460 pages, Walker Books, ISBN-13: 978-0802714220
Victoria Clark’s The Far-Farers: A Journey from Viking Iceland to Crusader Jerusalem takes its title is from Thorvald the Far-Farer, the name given an Icelandic Viking from ten centuries ago who converted to Christianity in the 990s, accompanied a missionary bishop and preached the gospel, and even made a pilgrimage to Jerusalem. So fascinated by this person was Clark that she decided to do the same 1,000 years on, comparing the preoccupations of today’s Europeans to those of the 11th Century. Cool, huh?
Clark proves to be a plucky far-farer herself, taking a cargo ship from Reykjavik to Lubeck, roughing it on trains and buses in Italy, Albania and Greece, throwing a fit of hysteria to acquire a visa into Syria and getting into Jerusalem a few months before it became a no-go area (the book was original published in 2004). But it isn’t just medieval tourist Thorvald that interests Clark, as she also follows in the footsteps of a plethora of other characters: Adalbert, Duke of Alsace and practically a saint; Otto III, Holy Roman Emperor who was elected when only 16 and died when only 21; Matilda of Tuscany, one of the most capable women ever to rule, then or now; along with a host of Popes pious and perverted, Byzantine Emperors sophisticated and simple, Arab Emirs cultured and cruel, and Christian Crusaders brave and brutal.

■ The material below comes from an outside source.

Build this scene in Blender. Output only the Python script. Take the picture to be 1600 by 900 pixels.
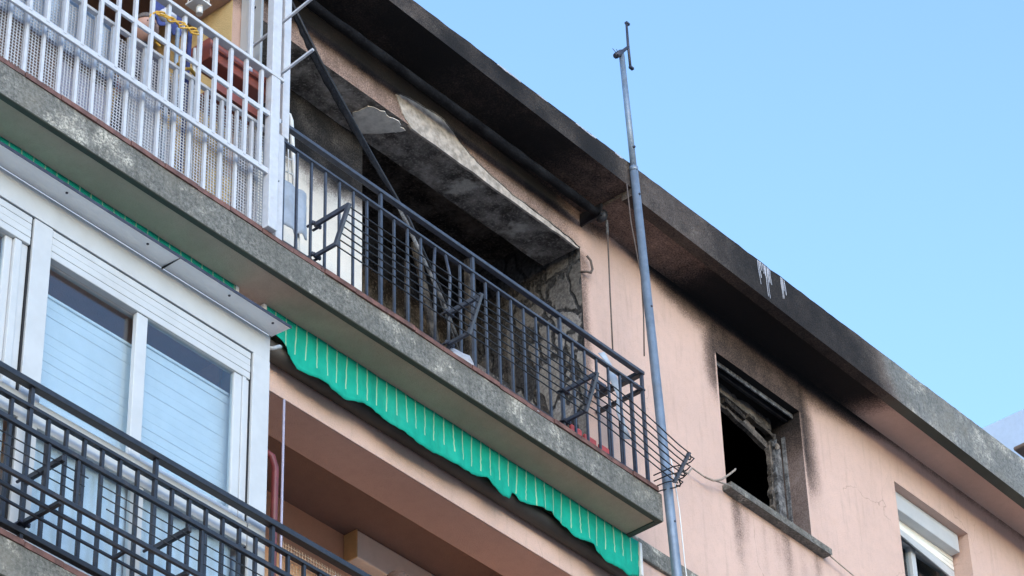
import bpy, bmesh, math, random
from mathutils import Vector, Matrix, noise

random.seed(7)
scene = bpy.context.scene
for o in list(bpy.data.objects):
    bpy.data.objects.remove(o)
COL = scene.collection

# ------------------------------------------------------------------ camera
# world: X along the facade (to the right), Y into the building, Z up; z = 0 is the floor of the burnt balcony
cam_d = bpy.data.cameras.new("camera")
cam = bpy.data.objects.new("camera", cam_d)
COL.objects.link(cam)
_Xc = Vector((.65161, -.44861, -.61163))      # facade axes seen from the camera (right, up, back)
_Zc = Vector((-.02621, .79258, -.60921))
_Zc = (_Zc - _Xc * _Xc.dot(_Zc)).normalized()
_Yc = _Zc.cross(_Xc)
rot = Matrix((_Xc.normalized(), _Yc.normalized(), _Zc))
cam.matrix_world = Matrix.Translation((-12.510, -9.620, -10.333)) @ rot.to_4x4()
cam_d.sensor_width = 36
cam_d.lens = 109.82
cam_d.clip_start = .1
cam_d.clip_end = 4000
scene.camera = cam

# ------------------------------------------------------------------ light
SUN_EL, SUN_AZ = 16, 214          # degrees; azimuth measured from +Y towards +X
w = bpy.data.worlds.new("World")
scene.world = w
w.use_nodes = True
wn = w.node_tree.nodes
wl = w.node_tree.links
bg = wn["Background"]
sky = wn.new("ShaderNodeTexSky")
sky.sky_type = 'NISHITA'
sky.sun_disc = False
sky.sun_elevation = math.radians(SUN_EL)
sky.sun_rotation = math.radians(SUN_AZ)
sky.altitude = 300
sky.air_density = 1.15
sky.dust_density = .4
sky.ozone_density = 3.0
wl.new(sky.outputs[0], bg.inputs[0])
bg.inputs[1].default_value = .15
sun_d = bpy.data.lights.new("sun", 'SUN')
sun_d.energy = .5
sun_d.angle = math.radians(60)
sun_d.color = (1, .96, .92)
sun = bpy.data.objects.new("sun", sun_d)
COL.objects.link(sun)
_a, _e = math.radians(SUN_AZ), math.radians(SUN_EL)
_sd = Vector((math.sin(_a) * math.cos(_e), math.cos(_a) * math.cos(_e), math.sin(_e)))
sun.rotation_euler = _sd.to_track_quat('Z', 'Y').to_euler()
sun.location = _sd * 40
scene.view_settings.view_transform = 'Standard'
scene.view_settings.look = 'None'
scene.view_settings.gamma = 1
scene.view_settings.exposure = 1.74

# ------------------------------------------------------------------ materials
def new_mat(name):
    m = bpy.data.materials.new(name)
    m.use_nodes = True
    nt = m.node_tree
    return m, nt, nt.nodes, nt.links, nt.nodes["Principled BSDF"]

def nz(N, L, co, scale, detail=4, rough=.55, vec_scale=None):
    n = N.new("ShaderNodeTexNoise")
    n.inputs["Scale"].default_value = scale
    n.inputs["Detail"].default_value = detail
    n.inputs["Roughness"].default_value = rough
    src = co
    if vec_scale:
        mp = N.new("ShaderNodeMapping")
        mp.inputs["Scale"].default_value = vec_scale
        L.new(co, mp.inputs[0])
        src = mp.outputs[0]
    L.new(src, n.inputs["Vector"])
    return n.outputs["Fac"]

def ramp(N, L, f, a, b, smooth=True):
    r = N.new("ShaderNodeMapRange")
    r.interpolation_type = 'SMOOTHSTEP' if smooth else 'LINEAR'
    r.inputs["From Min"].default_value = a
    r.inputs["From Max"].default_value = b
    L.new(f, r.inputs["Value"])
    return r.outputs[0]

def mth(N, L, op, a, b=None, clamp=False):
    n = N.new("ShaderNodeMath")
    n.operation = op
    n.use_clamp = clamp
    for i, v in enumerate((a, b)):
        if v is None:
            continue
        if isinstance(v, (int, float)):
            n.inputs[i].default_value = v
        else:
            L.new(v, n.inputs[i])
    return n.outputs[0]

def mix(N, L, f, a, b, mode='MIX'):
    n = N.new("ShaderNodeMix")
    n.data_type = 'RGBA'
    n.blend_type = mode
    for i, v in ((0, f), (6, a), (7, b)):
        if isinstance(v, (int, float)):
            n.inputs[i].default_value = v
        elif isinstance(v, (tuple, list)):
            n.inputs[i].default_value = (*v, 1)
        else:
            L.new(v, n.inputs[i])
    return n.outputs[2]

def bump(N, L, h, strength, dist, bsdf):
    b = N.new("ShaderNodeBump")
    b.inputs["Strength"].default_value = strength
    b.inputs["Distance"].default_value = dist
    L.new(h, b.inputs["Height"])
    L.new(b.outputs[0], bsdf.inputs["Normal"])

def geo_pos(N):
    return N.new("ShaderNodeNewGeometry").outputs["Position"]

SOOT = (.011, .010, .011)

def add_soot(N, L, co, col, tone=SOOT, grain=True):
    at = N.new("ShaderNodeAttribute")
    at.attribute_name = "soot"
    f = at.outputs["Fac"]
    if grain:
        a = nz(N, L, co, 9, 6, .65)
        b = nz(N, L, co, 90, 3, .6)
        v = mth(N, L, 'ADD', mth(N, L, 'MULTIPLY', mth(N, L, 'SUBTRACT', a, .5), .50),
                mth(N, L, 'MULTIPLY', mth(N, L, 'SUBTRACT', b, .5), .75))
        e = mth(N, L, 'MULTIPLY', f, mth(N, L, 'SUBTRACT', 1.06, f))     # grain strongest where half sooted
        f = mth(N, L, 'ADD', f, mth(N, L, 'MULTIPLY', mth(N, L, 'MULTIPLY', v, e), 4), True)
    brown = mix(N, L, ramp(N, L, f, .0, .55), col, mix(N, L, .72, col, (.098, .064, .052)))
    return mix(N, L, ramp(N, L, f, .3, 1.0), brown, tone)

def plaster(name, base, var=.12, soot=True, rough=.92, dirt=.0):
    m, nt, N, L, B = new_mat(name)
    co = geo_pos(N)
    big = ramp(N, L, nz(N, L, co, 1.3, 5, .6), .3, .7)
    fine = nz(N, L, co, 120, 3, .6)
    mid = nz(N, L, co, 14, 5, .65)
    dark = tuple(c * (1 - var) for c in base)
    light = tuple(min(1, c * (1 + var * .6)) for c in base)
    c = mix(N, L, big, dark, light)
    c = mix(N, L, mth(N, L, 'MULTIPLY', ramp(N, L, mid, .4, .75), .25), c, tuple(x * .72 for x in base))
    c = mix(N, L, mth(N, L, 'MULTIPLY', ramp(N, L, fine, .45, .75), .28), c, tuple(x * .6 for x in base))
    if dirt:
        cv = N.new("ShaderNodeTexVoronoi")
        cv.feature = 'DISTANCE_TO_EDGE'
        cv.inputs["Scale"].default_value = 1.15
        dn = N.new("ShaderNodeTexNoise"); dn.inputs["Scale"].default_value = 3.5; dn.inputs["Detail"].default_value = 6
        L.new(co, dn.inputs["Vector"])
        L.new(mix(N, L, .16, co, dn.outputs["Color"], 'LINEAR_LIGHT'), cv.inputs["Vector"])
        ck = mth(N, L, 'MULTIPLY', mth(N, L, 'LESS_THAN', cv.outputs[0], .0028), ramp(N, L, nz(N, L, co, 1.1, 3, .5), .52, .62))
        c = mix(N, L, mth(N, L, 'MULTIPLY', ck, .35), c, (.16, .11, .09))
        sp_ = ramp(N, L, nz(N, L, co, 42, 5, .7), .58, .72)
        c = mix(N, L, mth(N, L, 'MULTIPLY', sp_, .30), c, tuple(x * .62 for x in base))
        st = nz(N, L, co, 6, 5, .6, (3.2, 3.2, .32))
        c = mix(N, L, mth(N, L, 'MULTIPLY', ramp(N, L, st, .5, .78), dirt), c, (.09, .075, .065))
    if soot:
        c = add_soot(N, L, co, c)
    L.new(c, B.inputs["Base Color"])
    B.inputs["Roughness"].default_value = rough
    B.inputs["Specular IOR Level"].default_value = .2
    h = mth(N, L, 'ADD', fine, mth(N, L, 'MULTIPLY', mid, .6))
    bump(N, L, h, .55, .006, B)
    return m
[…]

But this is as much a modern-day travel-log as a trip into the past, and so Clark finds herself helped along the way by an almost equally-interesting assortment of modern characters: an Icelander who has a museum of phalluses; a melancholic East German devoted to magnificently medieval Quedlinburg; ebullient Italians in Bari; an amorous Syrian who chases her round Krak des Chevaliers, the great Crusader castle, and others, besides.
All this is well and good, but what really interests Clark is religion, especially the juxtaposition of its all-encompassing importance in Thorvald’s time with its dramatic decline in Western Europe today. Besides visiting churches, mosques and synagogues and sitting through not one, but two, audiences with Pope John Paul II, she also meets with committed Christians of differing persuasions: a young French monk in the ecumenical Taizé community; the Orthodox Archbishop Yannoulatos; Padre Domenico, a lone Italian priest in Antioch; and Sister Rita, a Palestinian nun. One can’t help but feel that Clark is performing a noble task, by showing oh-so-vividly just how the world has changed in 900-or-so years, both for better and for worse. But the trouble is that Clark seems to have cooked up a Grand Universal Theory before her journey and is hell-bent on proving that the 11th Century “laid the essential groundwork for the rest of the second millennium with its eventual removal of religion from its central place”. Proving this leads to labored links, unconvincing parallels and ostrich-like reactions to the many intelligent thinkers she meets who, with remarkable courtesy, totally (and repeatedly) disagree with her.
But the moral that Clark imposes on her journey is not what makes this book so fascinating, but rather the journey itself. Stuffed with funny and almost photographically vivid portraits of the citizens of modern Europe and interwoven with startling brief lives of a clutch of formidable men and women from the past, it makes one realize just how alike humans of every time and place can be to one another, and if that isn’t a Kumbaya moment I don’t know what is.